Et maintenant remarquez bien que l’auteur, M. Tchernychefsky, n’est rien moins qu’un romancier. Je ne veux pas dire seulement par là qu’à peine de loin en loin dans son livre rencontre-t-on quelque ombre des qualités du romancier, mais je voudrais avertir le lecteur que c’est ici l’œuvre d’un économiste. Le grand ouvrage de M. Tchernychefsky, celui qui le plaça naguère à la tête du radicalisme russe, ce n’est pas un roman, c’est l’Economie politique jugée par la science, critique et réfutation des Principes d’économie politique de Stuart Mill. Le roman n’a été pour lui qu’un moyen, qu’une tentative pour convertir à ses idées économiques un plus grand nombre d’adeptes, pour mettre la bonne nouvelle à portée d’un public plus vaste, et c’est là l’intérêt d’une rapsodie que comme œuvre d’art le lecteur est à même de juger. Que ce roman mal conçu, mal exécuté, ait eu d’ailleurs un succès éclatant en Russie, s’il est mauvais, il ne nous importe guère, et ce n’est pas affaire à la critique d’accepter et de discuter le succès par cela seul qu’il est le succès. Ce n’est pas tout que de réussir et il faut encore mériter son succès ; mais enfin, tel quel, ce roman a passé, passe encore pour une sorte d’évangile du nihilisme russe. Et s’il était nécessaire d’excuser la longue analyse que nous avons essayé d’en faire, il nous suffirait de rappeler que dans un récent et substantiel ouvrage, un des hommes d’Allemagne qui connaissent le mieux, le plus intimement, la Russie contemporaine, et qui la connaissent d’original, n’a pas consacré moins de vingt pages à l’exposition des idées de M. Tchernychefsky[1]. C’est plus de place qu’il n’a donné, plus d’honneur qu’il n’a fait à aucun autre écrivain de la Russie moderne.
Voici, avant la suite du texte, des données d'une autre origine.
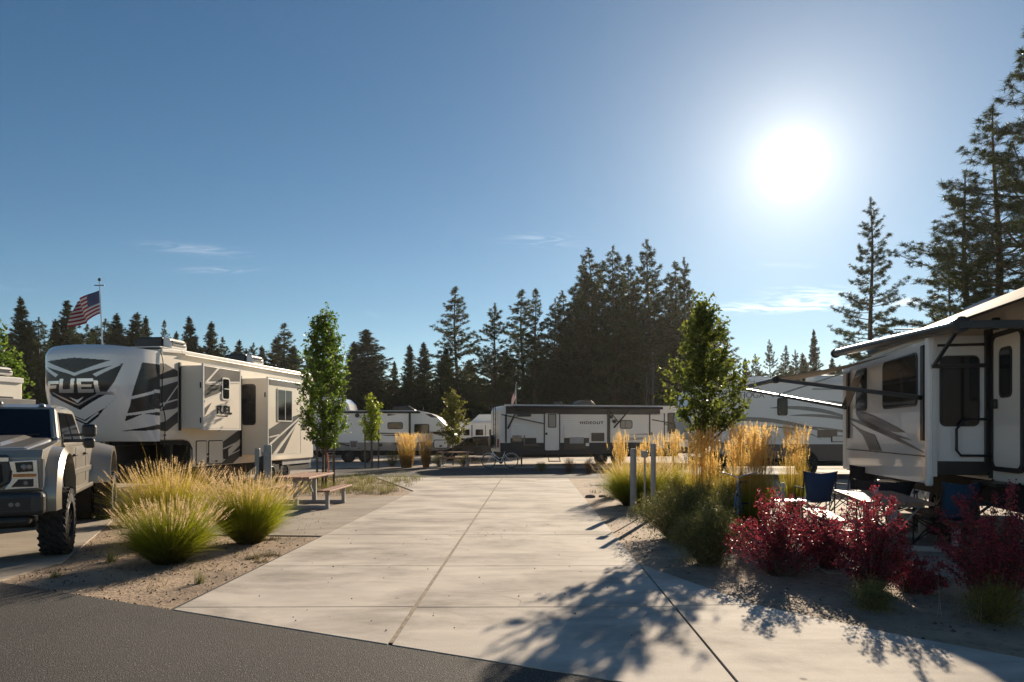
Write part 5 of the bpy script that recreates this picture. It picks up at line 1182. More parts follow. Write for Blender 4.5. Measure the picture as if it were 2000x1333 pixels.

Est-ce à dire que vraiment le nihilisme ait tant d’importance en Russie, que le nombre de ses prosélytes y soit considérable, et que la diffusion enfin de semblables doctrines y doive inspirer une telle crainte, ou du moins une telle préoccupation de l’avenir ? Oui et non ; il faut distinguer. Dans nos sociétés occidentales, il serait permis de ne pas accorder plus d’attention au nihilisme que nous n’en accordons au fouriérisme par exemple. Non pas qu’à tel moment donné, si les circonstances et la mauvaise fortune s’y prêtent, de dangereux esprits ne puissent essayer de faire passer ces théories dans la pratique, mais parce qu’en somme chez nous les habitudes historiques et le tempérament, national

  1. Cœlestin, Russland seit Aufhebung der Leibeigenschaft, Laybach 1875.